* [Problem requirements] Transcribe the material from its first line onward, ending with the line that contains "MB().tube([(cx + .03, cy" and adding nothing beyond it.

==================================================

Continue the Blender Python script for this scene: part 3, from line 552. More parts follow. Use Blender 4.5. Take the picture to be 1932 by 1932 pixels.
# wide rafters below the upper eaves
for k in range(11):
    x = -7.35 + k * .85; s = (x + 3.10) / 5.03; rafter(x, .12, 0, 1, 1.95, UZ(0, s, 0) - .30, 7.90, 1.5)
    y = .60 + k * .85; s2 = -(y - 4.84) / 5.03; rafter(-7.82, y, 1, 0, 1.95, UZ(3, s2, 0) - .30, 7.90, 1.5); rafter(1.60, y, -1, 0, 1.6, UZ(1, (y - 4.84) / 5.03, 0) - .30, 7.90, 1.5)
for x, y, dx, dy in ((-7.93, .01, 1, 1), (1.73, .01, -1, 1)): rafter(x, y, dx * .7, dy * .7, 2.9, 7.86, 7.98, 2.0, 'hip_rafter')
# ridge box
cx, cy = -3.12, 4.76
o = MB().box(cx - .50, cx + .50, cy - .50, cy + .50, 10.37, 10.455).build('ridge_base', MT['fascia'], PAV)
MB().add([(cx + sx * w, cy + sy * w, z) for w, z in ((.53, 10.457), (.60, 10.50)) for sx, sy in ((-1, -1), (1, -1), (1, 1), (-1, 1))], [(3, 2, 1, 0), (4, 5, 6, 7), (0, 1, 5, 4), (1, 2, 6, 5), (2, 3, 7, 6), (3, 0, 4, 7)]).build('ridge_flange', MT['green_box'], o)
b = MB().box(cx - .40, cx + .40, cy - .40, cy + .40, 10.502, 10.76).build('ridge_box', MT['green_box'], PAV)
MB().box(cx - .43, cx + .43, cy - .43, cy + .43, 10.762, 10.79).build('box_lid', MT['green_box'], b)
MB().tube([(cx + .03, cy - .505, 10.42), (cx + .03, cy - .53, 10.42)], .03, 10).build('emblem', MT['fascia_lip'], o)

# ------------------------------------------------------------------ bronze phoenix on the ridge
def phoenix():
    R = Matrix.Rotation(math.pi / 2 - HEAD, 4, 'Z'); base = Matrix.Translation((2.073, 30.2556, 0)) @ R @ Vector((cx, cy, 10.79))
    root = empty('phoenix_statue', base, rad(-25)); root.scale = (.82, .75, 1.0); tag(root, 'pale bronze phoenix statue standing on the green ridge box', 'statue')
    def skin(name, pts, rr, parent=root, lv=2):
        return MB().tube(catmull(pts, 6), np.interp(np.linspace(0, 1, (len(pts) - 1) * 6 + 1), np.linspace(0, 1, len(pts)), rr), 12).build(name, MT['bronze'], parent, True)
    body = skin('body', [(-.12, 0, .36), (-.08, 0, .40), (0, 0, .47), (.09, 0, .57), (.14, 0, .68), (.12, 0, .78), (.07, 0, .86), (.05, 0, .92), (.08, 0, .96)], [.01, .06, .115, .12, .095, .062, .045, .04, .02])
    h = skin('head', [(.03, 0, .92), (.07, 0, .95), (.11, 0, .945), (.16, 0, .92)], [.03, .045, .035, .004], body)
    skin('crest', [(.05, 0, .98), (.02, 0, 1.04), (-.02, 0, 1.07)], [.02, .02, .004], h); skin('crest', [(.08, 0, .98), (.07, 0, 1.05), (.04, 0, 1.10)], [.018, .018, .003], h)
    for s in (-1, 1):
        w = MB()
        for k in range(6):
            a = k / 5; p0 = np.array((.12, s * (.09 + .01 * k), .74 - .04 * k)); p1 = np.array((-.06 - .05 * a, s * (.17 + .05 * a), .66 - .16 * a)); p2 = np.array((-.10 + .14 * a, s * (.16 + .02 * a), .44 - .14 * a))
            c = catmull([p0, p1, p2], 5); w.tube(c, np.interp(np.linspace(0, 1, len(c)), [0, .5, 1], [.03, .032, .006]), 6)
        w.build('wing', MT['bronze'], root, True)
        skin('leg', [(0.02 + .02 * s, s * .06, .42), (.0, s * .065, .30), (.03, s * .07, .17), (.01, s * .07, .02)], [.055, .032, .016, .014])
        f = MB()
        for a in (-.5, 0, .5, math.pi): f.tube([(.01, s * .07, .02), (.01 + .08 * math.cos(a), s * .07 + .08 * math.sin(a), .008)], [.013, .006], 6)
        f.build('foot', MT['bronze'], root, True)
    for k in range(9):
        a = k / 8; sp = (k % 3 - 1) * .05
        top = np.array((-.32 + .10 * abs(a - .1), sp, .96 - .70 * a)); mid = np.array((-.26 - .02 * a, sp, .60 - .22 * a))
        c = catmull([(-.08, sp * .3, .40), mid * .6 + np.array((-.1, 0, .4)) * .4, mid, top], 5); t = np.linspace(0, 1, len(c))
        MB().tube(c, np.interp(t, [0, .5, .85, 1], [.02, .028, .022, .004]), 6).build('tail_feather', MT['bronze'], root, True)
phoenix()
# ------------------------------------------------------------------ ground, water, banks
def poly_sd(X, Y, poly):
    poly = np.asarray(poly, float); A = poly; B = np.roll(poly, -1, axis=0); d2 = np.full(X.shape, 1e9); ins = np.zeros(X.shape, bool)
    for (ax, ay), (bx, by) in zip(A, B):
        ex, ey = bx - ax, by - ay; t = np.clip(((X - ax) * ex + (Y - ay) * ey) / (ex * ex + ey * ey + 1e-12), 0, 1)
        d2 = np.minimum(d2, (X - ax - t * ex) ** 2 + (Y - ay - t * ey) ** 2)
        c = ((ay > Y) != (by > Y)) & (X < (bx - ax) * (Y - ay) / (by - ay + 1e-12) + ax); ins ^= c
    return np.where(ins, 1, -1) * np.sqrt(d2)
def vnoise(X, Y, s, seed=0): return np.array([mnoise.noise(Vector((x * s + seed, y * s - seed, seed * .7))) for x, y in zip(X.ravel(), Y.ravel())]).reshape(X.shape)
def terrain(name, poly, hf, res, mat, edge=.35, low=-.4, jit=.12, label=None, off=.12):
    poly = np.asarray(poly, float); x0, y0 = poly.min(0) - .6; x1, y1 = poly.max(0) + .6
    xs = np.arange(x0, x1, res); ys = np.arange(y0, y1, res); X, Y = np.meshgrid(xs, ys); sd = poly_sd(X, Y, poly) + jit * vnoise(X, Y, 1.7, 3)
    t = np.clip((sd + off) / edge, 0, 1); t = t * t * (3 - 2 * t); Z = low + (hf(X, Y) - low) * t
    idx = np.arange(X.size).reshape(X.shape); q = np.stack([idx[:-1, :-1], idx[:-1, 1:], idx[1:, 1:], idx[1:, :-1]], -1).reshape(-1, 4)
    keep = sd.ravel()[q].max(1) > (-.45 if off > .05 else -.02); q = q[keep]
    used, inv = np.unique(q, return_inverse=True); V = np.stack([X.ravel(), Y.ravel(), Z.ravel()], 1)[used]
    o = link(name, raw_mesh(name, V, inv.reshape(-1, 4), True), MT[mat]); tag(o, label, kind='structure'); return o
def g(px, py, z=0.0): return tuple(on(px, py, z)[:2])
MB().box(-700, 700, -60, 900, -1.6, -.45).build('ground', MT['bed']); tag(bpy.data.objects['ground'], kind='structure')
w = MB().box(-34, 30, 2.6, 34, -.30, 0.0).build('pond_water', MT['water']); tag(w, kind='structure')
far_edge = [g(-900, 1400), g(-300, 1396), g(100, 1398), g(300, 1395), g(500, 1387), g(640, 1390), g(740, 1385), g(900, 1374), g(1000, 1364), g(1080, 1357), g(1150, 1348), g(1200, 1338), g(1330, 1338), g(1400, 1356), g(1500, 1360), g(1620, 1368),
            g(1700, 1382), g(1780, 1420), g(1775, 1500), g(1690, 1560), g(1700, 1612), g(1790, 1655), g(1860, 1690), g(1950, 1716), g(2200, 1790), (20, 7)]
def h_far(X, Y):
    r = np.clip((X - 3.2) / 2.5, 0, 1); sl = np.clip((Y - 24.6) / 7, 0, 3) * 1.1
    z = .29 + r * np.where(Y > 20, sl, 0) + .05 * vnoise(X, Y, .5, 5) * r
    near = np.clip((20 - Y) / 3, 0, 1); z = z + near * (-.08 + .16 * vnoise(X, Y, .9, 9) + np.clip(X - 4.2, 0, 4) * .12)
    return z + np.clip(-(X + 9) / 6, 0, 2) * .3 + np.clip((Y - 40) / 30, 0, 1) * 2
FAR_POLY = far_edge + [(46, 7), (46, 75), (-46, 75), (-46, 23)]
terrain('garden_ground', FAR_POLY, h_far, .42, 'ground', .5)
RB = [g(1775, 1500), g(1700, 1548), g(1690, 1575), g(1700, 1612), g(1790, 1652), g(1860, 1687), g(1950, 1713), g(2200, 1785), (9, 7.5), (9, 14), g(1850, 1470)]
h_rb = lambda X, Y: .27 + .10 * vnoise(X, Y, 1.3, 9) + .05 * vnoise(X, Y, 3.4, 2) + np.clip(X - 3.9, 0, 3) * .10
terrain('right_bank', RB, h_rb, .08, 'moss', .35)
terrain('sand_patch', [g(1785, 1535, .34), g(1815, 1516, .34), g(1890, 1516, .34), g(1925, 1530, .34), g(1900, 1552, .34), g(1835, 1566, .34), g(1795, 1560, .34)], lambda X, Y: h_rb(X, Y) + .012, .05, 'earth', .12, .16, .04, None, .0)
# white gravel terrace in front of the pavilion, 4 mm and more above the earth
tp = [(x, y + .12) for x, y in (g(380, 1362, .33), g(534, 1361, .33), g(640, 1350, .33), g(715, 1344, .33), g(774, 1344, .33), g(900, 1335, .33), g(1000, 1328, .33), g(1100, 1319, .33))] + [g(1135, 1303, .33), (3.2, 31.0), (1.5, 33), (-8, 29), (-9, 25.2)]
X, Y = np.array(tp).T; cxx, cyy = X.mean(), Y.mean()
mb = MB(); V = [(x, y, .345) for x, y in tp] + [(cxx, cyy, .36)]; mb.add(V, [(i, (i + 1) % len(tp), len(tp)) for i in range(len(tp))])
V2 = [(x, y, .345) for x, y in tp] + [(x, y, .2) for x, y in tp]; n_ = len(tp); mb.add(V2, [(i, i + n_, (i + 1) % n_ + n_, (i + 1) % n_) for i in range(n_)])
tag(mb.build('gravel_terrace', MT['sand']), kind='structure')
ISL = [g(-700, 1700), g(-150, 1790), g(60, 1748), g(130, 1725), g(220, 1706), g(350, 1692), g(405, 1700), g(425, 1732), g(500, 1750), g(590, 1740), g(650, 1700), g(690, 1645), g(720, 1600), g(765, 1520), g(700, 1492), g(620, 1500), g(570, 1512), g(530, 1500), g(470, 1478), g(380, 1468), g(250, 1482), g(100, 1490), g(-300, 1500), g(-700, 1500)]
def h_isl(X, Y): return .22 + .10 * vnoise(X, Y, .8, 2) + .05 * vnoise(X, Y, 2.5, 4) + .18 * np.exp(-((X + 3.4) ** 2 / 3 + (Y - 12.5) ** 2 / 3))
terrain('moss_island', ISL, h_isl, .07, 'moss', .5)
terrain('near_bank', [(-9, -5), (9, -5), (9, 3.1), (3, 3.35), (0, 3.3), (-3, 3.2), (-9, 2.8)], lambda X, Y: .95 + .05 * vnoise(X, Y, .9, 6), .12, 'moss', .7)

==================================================

* [Finished exercise]
Continue the Blender Python script for this scene: part 3, from line 552. More parts follow. Use Blender 4.5. Take the picture to be 1932 by 1932 pixels.
# wide rafters below the upper eaves
for k in range(11):
    x = -7.35 + k * .85; s = (x + 3.10) / 5.03; rafter(x, .12, 0, 1, 1.95, UZ(0, s, 0) - .30, 7.90, 1.5)
    y = .60 + k * .85; s2 = -(y - 4.84) / 5.03; rafter(-7.82, y, 1, 0, 1.95, UZ(3, s2, 0) - .30, 7.90, 1.5); rafter(1.60, y, -1, 0, 1.6, UZ(1, (y - 4.84) / 5.03, 0) - .30, 7.90, 1.5)
for x, y, dx, dy in ((-7.93, .01, 1, 1), (1.73, .01, -1, 1)): rafter(x, y, dx * .7, dy * .7, 2.9, 7.86, 7.98, 2.0, 'hip_rafter')
# ridge box
cx, cy = -3.12, 4.76
o = MB().box(cx - .50, cx + .50, cy - .50, cy + .50, 10.37, 10.455).build('ridge_base', MT['fascia'], PAV)
MB().add([(cx + sx * w, cy + sy * w, z) for w, z in ((.53, 10.457), (.60, 10.50)) for sx, sy in ((-1, -1), (1, -1), (1, 1), (-1, 1))], [(3, 2, 1, 0), (4, 5, 6, 7), (0, 1, 5, 4), (1, 2, 6, 5), (2, 3, 7, 6), (3, 0, 4, 7)]).build('ridge_flange', MT['green_box'], o)
b = MB().box(cx - .40, cx + .40, cy - .40, cy + .40, 10.502, 10.76).build('ridge_box', MT['green_box'], PAV)
MB().box(cx - .43, cx + .43, cy - .43, cy + .43, 10.762, 10.79).build('box_lid', MT['green_box'], b)
MB().tube([(cx + .03, cy - .505, 10.42), (cx + .03, cy - .53, 10.42)], .03, 10).build('emblem', MT['fascia_lip'], o)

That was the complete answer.